DATA TO USE:
########

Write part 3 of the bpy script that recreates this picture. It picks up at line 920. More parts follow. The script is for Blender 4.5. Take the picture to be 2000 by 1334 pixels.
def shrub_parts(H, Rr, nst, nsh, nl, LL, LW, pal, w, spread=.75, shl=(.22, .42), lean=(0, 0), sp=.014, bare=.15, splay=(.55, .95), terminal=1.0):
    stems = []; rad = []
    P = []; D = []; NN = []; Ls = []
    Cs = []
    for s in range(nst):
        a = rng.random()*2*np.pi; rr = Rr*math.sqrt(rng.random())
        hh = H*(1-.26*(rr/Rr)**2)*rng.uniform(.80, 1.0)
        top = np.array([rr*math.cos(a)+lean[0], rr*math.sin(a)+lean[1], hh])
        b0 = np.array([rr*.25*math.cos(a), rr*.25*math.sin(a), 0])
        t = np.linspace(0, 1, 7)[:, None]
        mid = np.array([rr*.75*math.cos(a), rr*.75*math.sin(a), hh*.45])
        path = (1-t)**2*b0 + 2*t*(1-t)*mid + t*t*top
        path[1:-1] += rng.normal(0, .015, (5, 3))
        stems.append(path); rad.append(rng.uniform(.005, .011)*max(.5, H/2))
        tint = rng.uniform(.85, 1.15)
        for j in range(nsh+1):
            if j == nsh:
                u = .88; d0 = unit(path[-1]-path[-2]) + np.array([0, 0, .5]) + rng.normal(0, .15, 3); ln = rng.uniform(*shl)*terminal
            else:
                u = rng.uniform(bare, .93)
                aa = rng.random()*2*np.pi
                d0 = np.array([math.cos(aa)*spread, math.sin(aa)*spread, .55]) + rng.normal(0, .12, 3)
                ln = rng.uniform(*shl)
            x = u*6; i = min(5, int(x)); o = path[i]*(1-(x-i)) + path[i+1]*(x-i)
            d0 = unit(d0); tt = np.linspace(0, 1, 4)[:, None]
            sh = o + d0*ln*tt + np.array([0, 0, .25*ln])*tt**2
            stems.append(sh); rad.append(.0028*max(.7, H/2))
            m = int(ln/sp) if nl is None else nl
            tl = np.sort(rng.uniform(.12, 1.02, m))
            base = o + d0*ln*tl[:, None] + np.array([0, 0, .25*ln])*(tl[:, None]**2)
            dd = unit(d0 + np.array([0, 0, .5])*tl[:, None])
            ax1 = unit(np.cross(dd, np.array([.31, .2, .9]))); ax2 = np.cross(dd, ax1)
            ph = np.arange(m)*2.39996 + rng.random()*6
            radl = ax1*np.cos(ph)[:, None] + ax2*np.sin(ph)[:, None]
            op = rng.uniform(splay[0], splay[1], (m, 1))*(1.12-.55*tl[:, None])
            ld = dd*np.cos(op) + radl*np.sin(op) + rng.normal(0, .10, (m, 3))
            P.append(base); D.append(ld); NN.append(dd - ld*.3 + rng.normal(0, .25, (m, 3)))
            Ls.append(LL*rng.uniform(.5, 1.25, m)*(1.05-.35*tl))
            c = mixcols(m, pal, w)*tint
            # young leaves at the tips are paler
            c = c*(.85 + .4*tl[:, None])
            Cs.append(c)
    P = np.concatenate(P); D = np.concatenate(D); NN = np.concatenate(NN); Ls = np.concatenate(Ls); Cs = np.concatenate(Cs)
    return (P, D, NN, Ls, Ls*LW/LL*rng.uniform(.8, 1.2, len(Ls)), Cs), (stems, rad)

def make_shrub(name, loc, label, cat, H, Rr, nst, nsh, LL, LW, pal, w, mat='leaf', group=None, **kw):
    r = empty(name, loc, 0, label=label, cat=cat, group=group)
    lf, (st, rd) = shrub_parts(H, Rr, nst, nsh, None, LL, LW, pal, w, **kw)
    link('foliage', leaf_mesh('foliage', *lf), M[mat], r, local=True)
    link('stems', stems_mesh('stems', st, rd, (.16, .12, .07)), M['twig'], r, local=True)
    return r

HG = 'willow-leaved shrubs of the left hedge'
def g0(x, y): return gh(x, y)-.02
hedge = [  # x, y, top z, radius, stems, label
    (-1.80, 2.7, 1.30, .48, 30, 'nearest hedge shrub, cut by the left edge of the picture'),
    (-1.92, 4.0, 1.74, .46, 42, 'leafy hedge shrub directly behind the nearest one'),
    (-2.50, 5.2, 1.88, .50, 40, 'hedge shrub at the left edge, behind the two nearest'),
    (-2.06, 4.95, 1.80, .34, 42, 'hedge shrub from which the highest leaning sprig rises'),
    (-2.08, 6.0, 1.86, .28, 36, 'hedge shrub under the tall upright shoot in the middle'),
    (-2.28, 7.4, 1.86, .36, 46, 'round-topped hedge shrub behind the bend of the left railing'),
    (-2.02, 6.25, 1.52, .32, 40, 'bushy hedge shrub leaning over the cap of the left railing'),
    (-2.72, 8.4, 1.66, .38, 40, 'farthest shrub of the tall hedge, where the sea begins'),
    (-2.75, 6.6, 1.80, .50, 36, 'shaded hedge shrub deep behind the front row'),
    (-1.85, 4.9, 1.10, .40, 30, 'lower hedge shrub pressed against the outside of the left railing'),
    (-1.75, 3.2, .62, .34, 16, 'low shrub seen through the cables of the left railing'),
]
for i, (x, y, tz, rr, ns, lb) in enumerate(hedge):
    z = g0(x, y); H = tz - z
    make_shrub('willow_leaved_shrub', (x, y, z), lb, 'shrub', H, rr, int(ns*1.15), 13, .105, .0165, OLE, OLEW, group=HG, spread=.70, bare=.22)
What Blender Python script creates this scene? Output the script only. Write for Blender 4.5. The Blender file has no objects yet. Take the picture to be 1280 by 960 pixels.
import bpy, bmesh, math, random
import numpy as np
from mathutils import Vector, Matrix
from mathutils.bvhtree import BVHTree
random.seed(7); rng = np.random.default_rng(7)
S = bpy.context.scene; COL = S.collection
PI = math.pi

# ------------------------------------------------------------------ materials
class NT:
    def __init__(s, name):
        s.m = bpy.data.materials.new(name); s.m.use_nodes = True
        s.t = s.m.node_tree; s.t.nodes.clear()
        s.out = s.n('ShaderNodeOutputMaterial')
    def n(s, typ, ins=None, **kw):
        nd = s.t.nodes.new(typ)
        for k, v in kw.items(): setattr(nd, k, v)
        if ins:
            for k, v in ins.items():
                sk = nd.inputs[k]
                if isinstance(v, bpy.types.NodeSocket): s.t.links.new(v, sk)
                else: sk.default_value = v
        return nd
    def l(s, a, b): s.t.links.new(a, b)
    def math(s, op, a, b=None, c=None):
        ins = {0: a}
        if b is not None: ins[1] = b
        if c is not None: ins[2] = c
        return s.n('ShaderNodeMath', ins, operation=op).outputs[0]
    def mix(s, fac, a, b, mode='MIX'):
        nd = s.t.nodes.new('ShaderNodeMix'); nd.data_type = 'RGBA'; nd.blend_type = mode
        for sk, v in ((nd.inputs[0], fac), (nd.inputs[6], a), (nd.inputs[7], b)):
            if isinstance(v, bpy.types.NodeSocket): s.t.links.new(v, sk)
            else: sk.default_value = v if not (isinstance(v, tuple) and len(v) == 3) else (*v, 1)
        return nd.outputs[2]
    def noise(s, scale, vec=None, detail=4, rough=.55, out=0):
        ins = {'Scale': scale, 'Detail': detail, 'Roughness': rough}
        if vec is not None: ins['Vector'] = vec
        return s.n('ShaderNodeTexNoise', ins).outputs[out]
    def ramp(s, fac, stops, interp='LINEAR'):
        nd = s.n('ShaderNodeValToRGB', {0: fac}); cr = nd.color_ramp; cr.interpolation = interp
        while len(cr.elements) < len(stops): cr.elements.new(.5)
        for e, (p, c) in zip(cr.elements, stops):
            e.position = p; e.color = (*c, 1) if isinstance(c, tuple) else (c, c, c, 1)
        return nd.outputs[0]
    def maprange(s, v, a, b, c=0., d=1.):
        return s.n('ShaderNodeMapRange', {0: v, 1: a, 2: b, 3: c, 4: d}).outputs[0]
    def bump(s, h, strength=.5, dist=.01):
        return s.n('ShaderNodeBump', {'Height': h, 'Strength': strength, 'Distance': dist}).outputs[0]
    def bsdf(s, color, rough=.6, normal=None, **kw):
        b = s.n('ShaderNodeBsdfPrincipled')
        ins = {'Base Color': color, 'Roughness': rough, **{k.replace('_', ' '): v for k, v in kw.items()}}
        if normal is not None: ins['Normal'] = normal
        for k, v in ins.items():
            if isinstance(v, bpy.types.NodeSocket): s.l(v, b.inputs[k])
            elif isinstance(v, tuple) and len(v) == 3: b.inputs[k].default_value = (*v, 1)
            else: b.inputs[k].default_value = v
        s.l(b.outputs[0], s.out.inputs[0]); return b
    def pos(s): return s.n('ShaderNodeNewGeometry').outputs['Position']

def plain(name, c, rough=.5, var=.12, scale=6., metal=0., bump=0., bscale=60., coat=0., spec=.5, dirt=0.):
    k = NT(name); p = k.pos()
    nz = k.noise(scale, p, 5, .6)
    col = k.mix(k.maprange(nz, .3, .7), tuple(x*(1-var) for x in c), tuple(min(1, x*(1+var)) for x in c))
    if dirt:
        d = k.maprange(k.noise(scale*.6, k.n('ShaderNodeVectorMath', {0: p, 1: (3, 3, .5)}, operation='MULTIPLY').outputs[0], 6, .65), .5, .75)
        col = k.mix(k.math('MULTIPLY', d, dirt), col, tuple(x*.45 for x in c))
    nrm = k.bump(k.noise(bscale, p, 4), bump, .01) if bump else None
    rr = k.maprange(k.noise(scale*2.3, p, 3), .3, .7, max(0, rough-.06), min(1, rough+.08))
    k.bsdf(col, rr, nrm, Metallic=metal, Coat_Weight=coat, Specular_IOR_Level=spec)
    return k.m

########

TASK OBJECTIVE:
Every line from the one containing "What Blender Python" through the one containing "PI = math.pi" is to be given again exactly, both ends included, and no line outside that range.

ANSWER BELOW:
What Blender Python script creates this scene? Output the script only. Write for Blender 4.5. The Blender file has no objects yet. Take the picture to be 1280 by 960 pixels.
import bpy, bmesh, math, random
import numpy as np
from mathutils import Vector, Matrix
from mathutils.bvhtree import BVHTree
random.seed(7); rng = np.random.default_rng(7)
S = bpy.context.scene; COL = S.collection
PI = math.pi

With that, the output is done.